As holidays approach, my thoughts turn to the “mixed bag” that the holiday season can produce. Positive elements, such as celebration, connecting with family, and spiritual reflection are often rivaled by feelings of anxiety, strain and even painful memories. I would like to offer 3 tips for parents on how to negotiate common “Holiday Challenges”.
1. Engage in what’s meaningful
The number of activities surrounding the holiday season seems to increase every year. Many of us find ourselves wanting to honor cultural, religious, family, or personal traditions of the past, while attempting to juggle new wishes and expectations. To simplify and focus on what’s most important, ask yourself and your family, “Is this activity/tradition still meaningful?”
Evaluate together which activities still carry their original value. Involve your children and teens in creating new traditions that speak to them. Be aware that often, certain traditions hold important meaning for some members of the family, but not for others. Families evolve as their members grow and change. What will be meaningful for your family this year?

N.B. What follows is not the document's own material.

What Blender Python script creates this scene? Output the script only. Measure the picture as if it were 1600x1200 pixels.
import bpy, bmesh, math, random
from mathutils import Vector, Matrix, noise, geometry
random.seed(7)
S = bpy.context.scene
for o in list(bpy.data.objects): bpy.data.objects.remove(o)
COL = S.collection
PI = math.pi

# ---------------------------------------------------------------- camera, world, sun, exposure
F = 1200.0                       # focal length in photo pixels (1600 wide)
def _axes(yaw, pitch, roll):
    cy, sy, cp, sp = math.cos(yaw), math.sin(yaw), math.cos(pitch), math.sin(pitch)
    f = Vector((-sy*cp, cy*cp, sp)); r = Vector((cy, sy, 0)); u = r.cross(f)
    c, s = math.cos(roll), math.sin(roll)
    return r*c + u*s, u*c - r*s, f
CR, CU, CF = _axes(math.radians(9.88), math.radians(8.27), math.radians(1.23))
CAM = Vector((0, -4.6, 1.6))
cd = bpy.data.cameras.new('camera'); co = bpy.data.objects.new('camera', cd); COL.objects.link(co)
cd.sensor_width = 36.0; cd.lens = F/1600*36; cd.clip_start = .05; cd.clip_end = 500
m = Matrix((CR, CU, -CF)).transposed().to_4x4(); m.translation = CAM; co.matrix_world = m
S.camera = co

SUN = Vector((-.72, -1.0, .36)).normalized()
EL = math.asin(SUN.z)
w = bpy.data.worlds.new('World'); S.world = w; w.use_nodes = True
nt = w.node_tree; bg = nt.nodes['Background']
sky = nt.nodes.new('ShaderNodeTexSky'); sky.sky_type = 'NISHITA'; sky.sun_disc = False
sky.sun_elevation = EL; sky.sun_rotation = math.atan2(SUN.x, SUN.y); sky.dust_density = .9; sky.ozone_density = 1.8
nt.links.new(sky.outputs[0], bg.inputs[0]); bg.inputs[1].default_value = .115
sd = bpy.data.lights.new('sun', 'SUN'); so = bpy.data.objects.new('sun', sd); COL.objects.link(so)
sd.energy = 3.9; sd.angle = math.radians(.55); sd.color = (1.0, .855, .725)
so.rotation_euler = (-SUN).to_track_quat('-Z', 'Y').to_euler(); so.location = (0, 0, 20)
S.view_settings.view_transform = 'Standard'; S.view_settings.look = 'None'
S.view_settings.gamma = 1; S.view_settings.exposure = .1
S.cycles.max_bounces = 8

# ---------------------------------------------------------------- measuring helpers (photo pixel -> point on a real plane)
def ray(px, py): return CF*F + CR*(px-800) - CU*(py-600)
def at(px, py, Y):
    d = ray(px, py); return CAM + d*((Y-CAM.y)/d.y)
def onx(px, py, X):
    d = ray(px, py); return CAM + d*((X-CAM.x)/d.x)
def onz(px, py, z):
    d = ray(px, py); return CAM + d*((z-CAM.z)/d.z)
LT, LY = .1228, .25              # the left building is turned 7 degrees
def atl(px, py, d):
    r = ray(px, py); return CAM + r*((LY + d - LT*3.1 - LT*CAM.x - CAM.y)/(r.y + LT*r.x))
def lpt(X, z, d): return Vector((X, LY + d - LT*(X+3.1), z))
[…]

2. Be mindful of—and create space for—feelings
The holidays often evoke memories and feelings of all kinds. Grief for loved ones with whom we can no longer share special times, past painful holiday experiences, and feelings of isolation and loneliness can all be accentuated during the holiday season. If your family has experienced a recent loss (or a past loss at this time of year), or if the holidays tend to be a struggle for some members, consider giving your family permission to participate at whatever level feels comfortable. It’s ok to have a low-key celebration. It’s ok, even helpful, to take time for reflection, journal writing, story-telling, drawing, remembering, and honoring. Children and teens often come up with creative ideas for ways to honor deceased loved ones and to express their feelings. The push to engage in the celebratory spirit can cause us to ignore real needs. Take the pressure off; your family may actually discover new, more authentic ways to mark the holidays.
In the normal holiday rush, it can be challenging to stay aware of what we are feeling… until we are overtaken by powerful emotions. If you notice your stress level rising, try to pause and scan your body for physical sensations that might provide clues to what you are experiencing. Tightness in your chest? Perhaps you are feeling anxious. A heaviness in the pit of your stomach? Maybe you are experiencing some loss or sadness. Acknowledging and tending to these feelings through a call to a friend, a soothing activity, or some compassionate alone-time can make a big difference in decreasing our cumulative stress.
3. If meltdowns are inevitable, plan for them!
If your family is the rule rather than the exception, chances are you’ve experienced some version of “holiday angst”. Holiday-related stress takes many forms, from uncharacteristic family bickering to higher levels of depression or anxiety. We forget that any stress, even when related to a positive experience, takes an emotional toll. While we ultimately look for ways to eliminate the strain, why not be prepared for the more-or-less predictable ways your family copes? Have a backup plan for the teen who just may dig in her heels at the last minute and refuse to attend the party that you look forward to every year. Avoid scheduling events so close together that one family argument has a domino effect on the next three activities. Create breathing-space in your schedule. Most importantly, a mindset that minor meltdowns are natural during stressful times can help you move through the holidays in stride!
Engaging in what’s meaningful, being mindful of feelings and creating space for them, and planning for the occasional meltdown are a few ways to keep the holidays manageable this year.